The local real estate agent has always seemed a decent sort when I’ve talked to him. However, he has one annoying habit: he persists in filling my mail box with notepads and calendars that I will never use, because I don’t think the little things in my life should be converted into advertising. Today, he left a flier that included a quote that contained all the elements that I detest in Dale Carnegie and similar business gurus.
The quote was: “Did you ever see an unhappy horse? Did you ever see a bird that had the blues? One reason why birds and horses are not unhappy is because they are not trying to impress other birds and horses.”
Like much of what Carnegie had to say, the banality alone is enough to drive me screaming down the hall, banging my head against the walls in the hopes of driving the quote from my mind (perhaps I exaggerate). But such a quote passes for wisdom because it is short and makes a general statement, the way that aphorisms are expected to do. I suppose you could say that the quote is a triumph of style over substance; people sense the aphorism-like structure, then assume the profundity they expect, even though it isn’t there.
However, what really gets up my nostril about the quote (to use a wonderful Scots or Aussie expression I picked up from a live Eric Bogle album) is how sweepingly and utterly wrong it is on every possible level.
For the record, I have lived with four parrots for over two decades and I have seen my share of horses, considering that I’m a city-dweller. So I am in a position to confound Carnegie by saying that, yes, I have seen unhappy birds and horses. Many times.
I have also seen them trying to impress potential mates, sexual rivals, and the humans in their lives. They are social animals, and all social animals that I am aware of learn to do these things early. Many continue the attempts until their last moments.
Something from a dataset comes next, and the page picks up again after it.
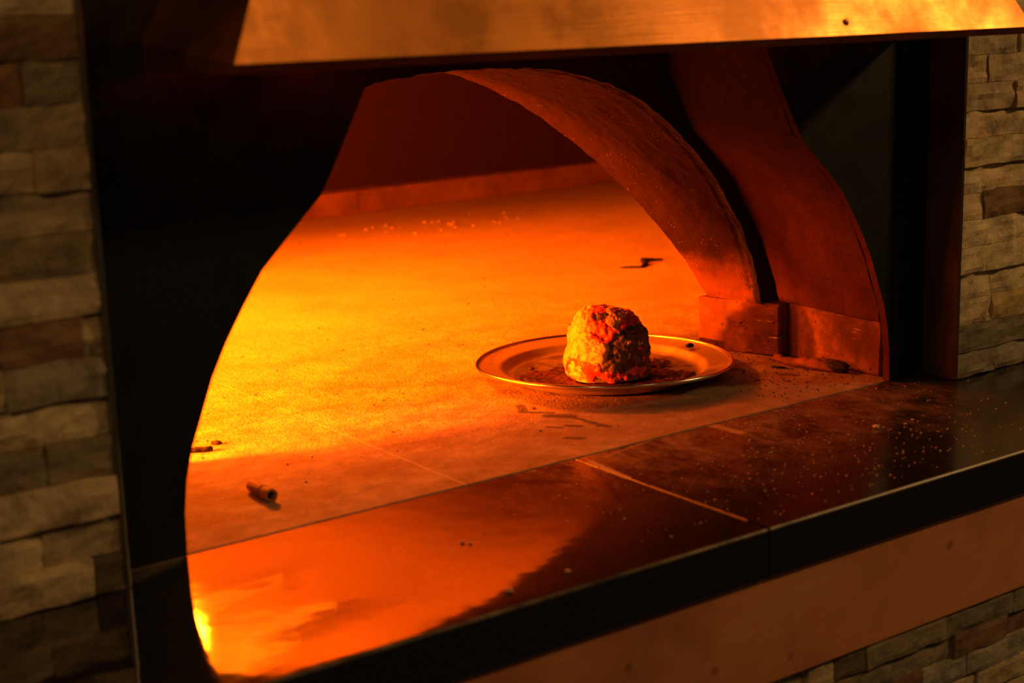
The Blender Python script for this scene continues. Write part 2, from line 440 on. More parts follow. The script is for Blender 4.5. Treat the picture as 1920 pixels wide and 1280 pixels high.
# ------------------------------------------------------------------ the setting: stone walls
def stone_wall(name, x0, x1, yf, rows, seed, label_kind='structure', depth=0.045, cols=None, minw=0.07, maxw=0.17, amp=0.0035):
    """rows: (z0, z1, fixed joints, {index: colour})"""
    r = random.Random(seed)
    bm = bmesh.new()
    lay = bm.loops.layers.float_color.new('stone_colour')
    for (z0, z1, joints, over) in rows:
        js = sorted(joints)
        edges = [x0] + js + [x1]
        full = [x0]
        for a, b in zip(edges[:-1], edges[1:]):
            # inside the traced span keep as is, elsewhere subdivide
            n = 1 if (b - a) < maxw * 1.25 else max(1, round((b - a) / r.uniform(minw + 0.02, maxw)))
            cuts = [a + (b - a) * (k + r.uniform(-0.25, 0.25)) / n for k in range(1, n)]
            full += cuts + [b]
        for k, (a, b) in enumerate(zip(full[:-1], full[1:])):
            d = r.uniform(-0.006, 0.004)
            cc = cols[r.randrange(len(cols))]
            for (lo_, hi_, c_) in over:
                if lo_ <= (a + b) / 2 <= hi_: cc = c_; d = d * 0.5
            jit = r.uniform(0.9, 1.1)
            cc = tuple(q * jit for q in cc)
            g = 0.0003
            nx_ = max(2, int((b - a) / 0.008)); nz_ = 5
            grid = []
            for i in range(nx_ + 1):
                colm = []
                for j in range(nz_ + 1):
                    x = a + g + (b - a - 2 * g) * i / nx_
                    z = z0 + g + (z1 - z0 - 2 * g) * j / nz_
                    e = min(i, nx_ - i, j, nz_ - j)
                    yy = yf + d + amp * fbm((x * 1.0 + d * 900, z * 2.0, seed), 28, 3) + (0.0010 if e == 0 else 0.0)
                    zz = z + (0.0018 * fbm((x, z0 if j == 0 else z1, 3 + seed), 30, 2) if j in (0, nz_) else 0)
                    xx = x + (0.002 * fbm((z, a if i == 0 else b, 9 + seed), 40, 2) if 0 < k < len(full) - 2 and i in (0, nx_) else 0)
                    colm.append(bm.verts.new((xx, yy, zz)))
                grid.append(colm)
            fs = []
            for i in range(nx_):
                for j in range(nz_):
                    fs.append(bm.faces.new([grid[i][j], grid[i + 1][j], grid[i + 1][j + 1], grid[i][j + 1]]))
            # sides going back
            ring = [grid[i][0] for i in range(nx_ + 1)] + [grid[nx_][j] for j in range(1, nz_ + 1)] + \
                   [grid[i][nz_] for i in range(nx_ - 1, -1, -1)] + [grid[0][j] for j in range(nz_ - 1, 0, -1)]
            back = [bm.verts.new((v.co.x, yf + depth * 0.85, v.co.z)) for v in ring]
            n = len(ring)
            for i in range(n):
                fs.append(bm.faces.new([ring[i], ring[(i + 1) % n], back[(i + 1) % n], back[i]]))
            for f in fs:
                for lp in f.loops: lp[lay] = (*cc, 1)
    # backing
    zs0 = min(q[0] for q in rows); zs1 = max(q[1] for q in rows)
    nf = len(bm.faces)
    box(bm, (x0, yf + depth * 0.5, zs0), (x1, yf + depth, zs1))
    bm.faces.ensure_lookup_table()
    for f in bm.faces[nf:]:
        for lp in f.loops: lp[lay] = (0.03, 0.02, 0.012, 1)
    o = link(name, bm, M['stone'])
    tag(o, kind=label_kind)
    return o
SAND = [(0.80, 0.62, 0.36), (0.74, 0.58, 0.34), (0.84, 0.68, 0.42), (0.64, 0.52, 0.33), (0.76, 0.59, 0.37), (0.58, 0.46, 0.28)]
BROWN = (0.30, 0.17, 0.09); YEL = (0.58, 0.42, 0.17); GREY = (0.33, 0.29, 0.22)
h = 0.0329
RJ = {0: [.610], 1: [], 2: [.604], 3: [.600], 4: [.585], 5: [.640], 6: [.576], 7: [.572], 8: [], 9: [], 10: [.628], 11: [.578], 12: [.640]}
RO = {0: [(0.5, .7, GREY)], 1: [(0.5, .7, (0.26, 0.22, 0.15))], 2: [(.604, .72, YEL)], 6: [(.576, .72, BROWN)]}
rows = [(k * h, (k + 1) * h, RJ.get(k, []), RO.get(k, [])) for k in range(0, 34)]
rows[0] = (0.0012, h, RJ[0], RO[0])
stone_wall('wall_right', 0.5335, 1.5, -0.0505, rows, 3, cols=SAND)
h = 0.0345
LJ = {0: [-.575], 3: [-.604], 5: [-.632], 9: [], 10: [-.592], 12: [-.594], 6: [-.5655], 7: []}
LO = {0: [(-.575, -.5, (0.12, 0.09, 0.05))], 12: [(-.75, -.594, (0.42, 0.22, 0.09)), (-.594, -.5, (0.44, 0.35, 0.22))],
      13: [(-.8, -.5, (0.36, 0.22, 0.10))], 8: [(-.8, -.5, (0.34, 0.26, 0.15))], 6: [(-.7, -.5655, BROWN)], 5: [(-.632, -.5, (0.42, 0.36, 0.27))],
      3: [(-.8, -.5, (0.30, 0.24, 0.16))]}
rows = [(k * h, (k + 1) * h, LJ.get(k, []), LO.get(k, [])) for k in range(0, 32)]
rows[0] = (0.0012, h, LJ[0], LO[0])
stone_wall('wall_left', -1.5, -0.5475, -0.040, rows, 5, cols=SAND)
h = 0.0268
rows = []
FJ = {0: [.040, .0762, .1208, .2431], 1: [.010, .1215, .2580, .3143 + .03], 2: [.060, .2804 - .07, .2804, .372], 3: [.10, .19, .30]}
FO = {0: [(.0762, .1208, (0.20, 0.15, 0.09)), (.1208, .2431, (0.34, 0.27, 0.17)), (.2431, .6, (0.26, 0.22, 0.15))],
      1: [(.01, .1215, (0.36, 0.26, 0.13)), (.1215, .258, (0.40, 0.32, 0.21)), (.258, .6, BROWN)],
      2: [(.06, .21, (0.24, 0.12, 0.06)), (.21, .29, (0.42, 0.38, 0.30)), (.29, .6, (0.45, 0.40, 0.32))]}
for k in range(0, 30):
    rows.append((-0.158 - (k + 1) * h, -0.158 - k * h, FJ.get(k, []), FO.get(k, [])))
stone_wall('wall_front', -1.5, 1.5, -0.279, rows, 11, cols=SAND, amp=0.0015)

# steel corner trims at the ends of the stone
bm = bmesh.new(); box(bm, (-0.5475, -0.0425, 0.0), (-0.5425, 0.0, 1.1), 0.0008)
o = link('trim_1', bm, M['trim']); tag(o, kind='structure')
bm = bmesh.new(); box(bm, (0.5305, -0.0535, 0.0012), (0.5335, -0.0005, 1.1), 0.0006)
box(bm, (0.5335, -0.0535, 0.0012), (0.5352, -0.0512, 1.1), 0.0005)
o = link('trim_2', bm, M['jamb']); tag(o, kind='structure')

# ------------------------------------------------------------------ granite counter
ct = empty('countertop', (0, -0.144, -0.05))
tag(ct, 'polished black granite ledge running across in front of the oven mouth', 'countertop')
bm = bmesh.new(); box(bm, (-1.5, -0.288, -0.05), (-0.0245, 0.0035, 0.0), 0.0028, 3)
link('slab', bm, M['granite'], ct)
bm = bmesh.new(); box(bm, (-0.0235, -0.288, -0.05), (1.5, 0.0035, 0.0), 0.0028, 3)
link('slab', bm, M['granite'], ct)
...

Anybody who can assert that birds and horses are not unhappy and never try to impress simply hasn’t been paying attention. Both have enough sense of self that they have no trouble being unhappy (most often because they are being mistreated by humans) or worrying what others think of them. Moreover,they are in no way shy about revealing their feelings. It speaks volumes – if not flashdrives full of ASCII text – that Carnegie never noticed, and, this blindness alone disqualifies him from making any general statements about existence. I would sooner trust someone who had never noticed gravity, or was unable to judge an oncoming car’s speed well enough to cross the road safely.
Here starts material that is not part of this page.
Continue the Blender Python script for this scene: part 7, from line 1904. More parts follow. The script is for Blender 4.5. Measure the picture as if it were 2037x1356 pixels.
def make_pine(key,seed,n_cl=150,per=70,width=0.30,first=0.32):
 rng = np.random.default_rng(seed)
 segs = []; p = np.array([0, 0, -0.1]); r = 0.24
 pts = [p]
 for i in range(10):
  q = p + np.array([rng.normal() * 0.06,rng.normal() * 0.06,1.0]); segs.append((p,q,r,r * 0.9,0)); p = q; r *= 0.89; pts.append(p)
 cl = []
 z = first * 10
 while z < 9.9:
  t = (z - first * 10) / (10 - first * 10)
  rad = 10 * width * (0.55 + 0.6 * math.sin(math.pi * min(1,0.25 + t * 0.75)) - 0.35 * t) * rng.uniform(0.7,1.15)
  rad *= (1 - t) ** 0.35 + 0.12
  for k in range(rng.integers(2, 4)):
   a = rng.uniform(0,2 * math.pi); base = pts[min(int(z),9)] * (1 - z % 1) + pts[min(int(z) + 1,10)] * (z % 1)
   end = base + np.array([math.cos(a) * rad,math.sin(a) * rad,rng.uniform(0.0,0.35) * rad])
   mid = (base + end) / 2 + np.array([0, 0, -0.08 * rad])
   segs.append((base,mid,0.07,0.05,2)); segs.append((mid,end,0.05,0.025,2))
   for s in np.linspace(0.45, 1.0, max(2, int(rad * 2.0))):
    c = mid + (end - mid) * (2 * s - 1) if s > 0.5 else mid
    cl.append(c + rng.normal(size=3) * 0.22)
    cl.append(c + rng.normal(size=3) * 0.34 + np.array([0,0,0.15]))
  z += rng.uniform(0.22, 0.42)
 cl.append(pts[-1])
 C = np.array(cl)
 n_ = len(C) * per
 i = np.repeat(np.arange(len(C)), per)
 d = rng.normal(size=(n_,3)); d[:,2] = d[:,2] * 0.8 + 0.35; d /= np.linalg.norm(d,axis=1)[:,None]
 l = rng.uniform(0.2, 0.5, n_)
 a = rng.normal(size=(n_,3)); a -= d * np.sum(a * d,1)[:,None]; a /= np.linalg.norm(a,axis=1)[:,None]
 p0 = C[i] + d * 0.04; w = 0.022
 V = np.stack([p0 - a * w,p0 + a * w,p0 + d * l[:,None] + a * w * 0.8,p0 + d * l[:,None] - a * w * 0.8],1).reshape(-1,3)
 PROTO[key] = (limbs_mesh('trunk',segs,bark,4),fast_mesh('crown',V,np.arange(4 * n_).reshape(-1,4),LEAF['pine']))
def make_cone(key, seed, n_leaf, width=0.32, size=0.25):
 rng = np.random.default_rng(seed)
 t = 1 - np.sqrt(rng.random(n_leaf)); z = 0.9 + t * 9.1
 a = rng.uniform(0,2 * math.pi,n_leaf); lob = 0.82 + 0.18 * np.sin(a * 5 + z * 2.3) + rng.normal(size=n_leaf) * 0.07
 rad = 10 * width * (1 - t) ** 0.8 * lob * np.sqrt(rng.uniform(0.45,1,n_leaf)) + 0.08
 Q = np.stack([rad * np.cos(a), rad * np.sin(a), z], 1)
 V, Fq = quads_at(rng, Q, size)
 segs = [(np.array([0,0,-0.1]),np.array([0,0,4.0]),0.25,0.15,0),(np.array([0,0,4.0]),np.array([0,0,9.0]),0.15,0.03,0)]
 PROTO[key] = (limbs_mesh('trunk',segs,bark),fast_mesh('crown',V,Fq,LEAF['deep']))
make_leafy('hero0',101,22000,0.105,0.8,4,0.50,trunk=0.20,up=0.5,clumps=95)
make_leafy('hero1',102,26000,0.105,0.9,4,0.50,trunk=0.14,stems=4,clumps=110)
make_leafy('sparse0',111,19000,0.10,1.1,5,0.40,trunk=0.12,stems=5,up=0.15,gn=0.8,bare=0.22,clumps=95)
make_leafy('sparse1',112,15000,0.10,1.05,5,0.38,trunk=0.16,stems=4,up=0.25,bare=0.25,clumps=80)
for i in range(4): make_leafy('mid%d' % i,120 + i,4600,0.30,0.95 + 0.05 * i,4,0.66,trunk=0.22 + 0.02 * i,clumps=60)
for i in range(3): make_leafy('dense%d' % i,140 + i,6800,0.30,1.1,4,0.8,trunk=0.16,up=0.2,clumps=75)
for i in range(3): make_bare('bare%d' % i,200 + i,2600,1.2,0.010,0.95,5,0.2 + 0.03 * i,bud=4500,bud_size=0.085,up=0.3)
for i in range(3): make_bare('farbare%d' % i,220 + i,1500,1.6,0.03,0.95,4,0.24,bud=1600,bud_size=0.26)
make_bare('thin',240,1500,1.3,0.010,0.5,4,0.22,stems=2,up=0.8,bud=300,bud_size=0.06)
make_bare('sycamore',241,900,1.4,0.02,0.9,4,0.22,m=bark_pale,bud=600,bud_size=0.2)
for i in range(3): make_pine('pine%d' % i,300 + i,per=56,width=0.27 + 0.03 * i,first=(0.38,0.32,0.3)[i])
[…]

Carnegie further reveals the shallowness of his own perceptions (or perhaps how sheltered a life he lived) in his implication that all unhappiness stems from the wish to impress. Hunger, poverty, violence, envy, unrequited love – you can’t begin to list all the causes of unhappiness without sounding banal yourself. But the point is: how could he have missed the falseness in what he said? Did he simply not care about the truth of what he said, so long as it sounded clever? Or was he so obsessed himself with impressing others that he was trying to elevate his own personality to the status of a universal truth? Either way, he reveals himself as an untrustworthy guide to any part of life, and unfit to dispense advice of any kind.
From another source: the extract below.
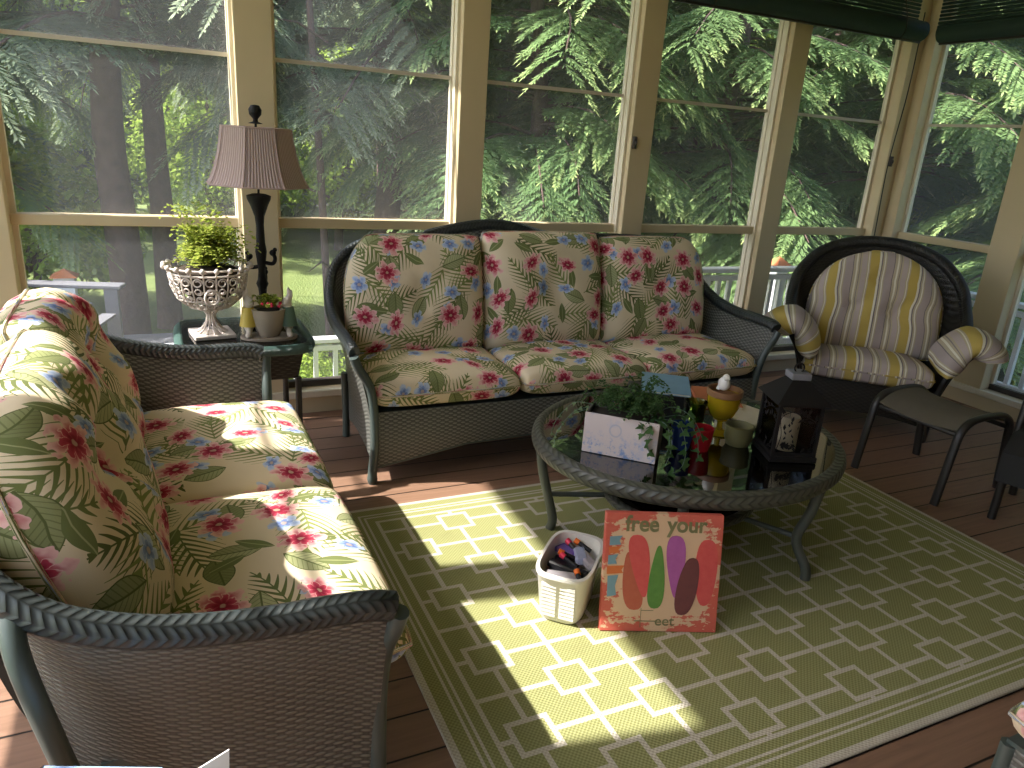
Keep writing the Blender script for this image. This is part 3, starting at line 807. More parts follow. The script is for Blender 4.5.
bd = thing('bird_figurine', 'small white ceramic bird perched on the amber goblet rim', 'figurine', (1.925, 2.085, ZT_ + .187))
m = MB(); m.ball((0, 0, .028), (.022, .026, .028)); m.ball((-.004, -.012, .056), .014); m.lathe([(.005, 0), (0, .014)], 8, Matrix.Translation((-.006, -.024, .056)) @ Matrix.Rotation(R(80), 4, 'X')); m.build('bird_body', 'white_ceramic', bd)
m = MB(); m.poly([(-.006, -.004), (.010, 0), (.022, .03), (.010, .034)], .016, .034); m.build('tail', 'white_ceramic', bd)
pot('glass_tumbler', 'pale green ribbed glass behind the red cup', 'glass', (1.83, 2.115, ZT_), [(0, 0), (.034, 0), (.038, .12), (.044, .14), (.041, .14), (.034, .118), (.03, .01), (0, .01)], 'green_glass')
# black box + magazines
m = MB(); m.box((-.11, -.08, 0), (.11, .08, .12), .004); o = m.build('storage_box', 'black_plastic'); o.location = (1.80, 2.34, ZT_); o.rotation_euler[2] = R(-30); tag(o, 'black box on the table beneath the blue magazine', 'box')
def book(name, label, loc, rz, w, h, t, cov, group=None, tilt=0):
    b = thing(name, label, 'magazine', loc, rz, group); b.rotation_euler[0] = tilt
    m = MB(); m.box((-w/2+.004, -h/2+.003, .002), (w/2-.004, h/2-.003, t-.002)); m.build('pages', 'page_paper', b)
    m = MB(); m.box((-w/2, -h/2, 0), (w/2, h/2, .002)); m.box((-w/2, -h/2, t-.002), (w/2, h/2, t)); m.box((-w/2, -h/2, 0), (-w/2+.003, h/2, t)); m.build('cover', cov, b); return b
book('magazine', 'blue covered magazine lying on the black box', (1.86, 2.36, ZT_+.122), R(-35), .20, .26, .010, 'book_blue')
book('magazine', 'orange covered book lying beyond the amber goblet', (2.20, 2.42, ZT_+.001), R(-30), .19, .25, .022, 'book_orange')
book('magazine', 'open grey page magazine beside the lantern', (2.22, 2.18, ZT_+.001), R(15), .20, .27, .008, 'page_paper')
# lantern
ln = thing('candle_lantern', 'black metal lantern with hipped roof and leaf cutouts on the glass table', 'lantern', (2.06, 1.86, ZT_), R(-22))
s = .078
m = MB(); m.box((-s-.012, -s-.012, 0), (s+.012, s+.012, .022), .003); m.build('base', 'black_metal', ln)
m = MB()
for a in (-1, 1):
    for b in (-1, 1): m.box((a*s-.006, b*s-.006, .022), (a*s+.006, b*s+.006, .225))
for z in (.024, .213):
    for a in (-1, 1): m.box((-s, a*s-.005, z), (s, a*s+.005, z+.012)); m.box((a*s-.005, -s, z), (a*s+.005, s, z+.012))
m.build('frame', 'black_metal', ln)
m = MB(); q = s + .022
m.add([(-q,-q,.225),(q,-q,.225),(q,q,.225),(-q,q,.225),(-.03,-.03,.30),(.03,-.03,.30),(.03,.03,.30),(-.03,.03,.30)], [(3,2,1,0),(4,5,6,7),(0,1,5,4),(1,2,6,5),(2,3,7,6),(3,0,4,7)], None, False)
m.build('roof', 'black_metal', ln)
m = MB(); m.box((-.036, -.036, .30), (.036, .036, .325), .003); m.build('vent_cap', 'grey_wood', ln)
m = MB(); m.tube([(.018*math.cos(a), 0, .338 + .018*math.sin(a)) for a in np.linspace(0, 2*PI, 17)[:-1]], .003, 6, closed=True); m.build('ring', 'black_metal', ln)
m = MB()
for a in (-1, 1): m.box((-s+.006, a*(s-.001)-.0008, .036), (s-.006, a*(s-.001)+.0008, .212)); m.box((a*(s-.001)-.0008, -s+.006, .036), (a*(s-.001)+.0008, s-.006, .212))
m.build('glass_panes', 'lantern_glass', ln)
m = MB(); rr = random.Random(5)
for sd, ax in ((-1, 0), (1, 0), (-1, 1), (1, 1)):
    for k in range(26):
        t = rr.uniform(-s+.012, s-.012); z = rr.choice([rr.uniform(.15, .205), rr.uniform(.04, .07), rr.uniform(.05, .2)]); a = rr.uniform(0, 6.28)
        if abs(t) < .045 and .07 < z < .15: continue
        pts = [(t + math.cos(a + q_)*r_, z + math.sin(a + q_)*r_) for q_, r_ in ((0, .016), (1.2, .006), (PI, .010), (-1.2, .006))]
        Mq = Matrix.Rotation(PI/2 if ax else 0, 4, 'Z')
        m.poly(pts, sd*(s+.001)-.001, sd*(s+.001)+.001, Mq)
for sd, ax in ((-1, 0), (1, 0), (-1, 1), (1, 1)):
    Mq = Matrix.Rotation(PI/2 if ax else 0, 4, 'Z')
    m.tube(cr([(-s+.008, sd*(s+.001), .03), (-s+.02, sd*(s+.001), .10), (-s+.01, sd*(s+.001), .17), (-.02, sd*(s+.001), .195), (.03, sd*(s+.001), .175), (s-.012, sd*(s+.001), .15), (s-.02, sd*(s+.001), .08), (s-.01, sd*(s+.001), .03)], 6), .0014, 5, M=Mq)
m.build('leaf_cutouts', 'black_metal', ln)
cd = thing('pillar_candle', 'cream pillar candle with dark leaf decals inside the black lantern', 'candle', (2.06, 1.86, ZT_ + .023), R(-22))
m = MB(); m.lathe([(0, 0), (.040, 0), (.040, .125), (.037, .130), (.030, .126), (0, .124)], 28); m.build('wax_pillar', 'wax', cd)
m = MB()
for k in range(9):
    a0 = R(-90 + rr.uniform(-38, 38)); z0 = .030 + k * .0105; L = rr.uniform(-.8, .8)
    V = []
    for (du, dz) in ((0, -.008), (.08, 0), (0, .009), (-.08, 0)):
        aa = a0 + du * 1.3 + dz * L * 20; V.append((.0408*math.cos(aa), .0408*math.sin(aa), z0 + dz))
    m.add(V, [(0, 1, 2, 3)], None, False)
m.build('leaf_decals', 'black_plastic', cd)
m = MB(); m.tube([(0, 0, .124), (0, 0, .138)], .001, 6); m.build('wick', 'black_plastic', cd)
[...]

Personally, I work too hard to evolve a mental map of the complexities around me to accept over-siimplistic and inaccurate observations simply because their structure leads me to expect wisdom. Yet that describes every line of Carnegie that I have ever read. Next to him, Ayn Rand is a towering genius of literature; her prose may be tortured, and her world view is that of a failure dreaming of the esteem they would like to believe is their due, but at least her thoughts have some complexity and a relation – however distant – to observable truth. By contrast, Carnegie has only a superficial glibness that cannot hide his inability to say anything that is accurate, let alone profound. It says a lot about the business world (none of it good) that such a shallow thinker continues to be read and admired.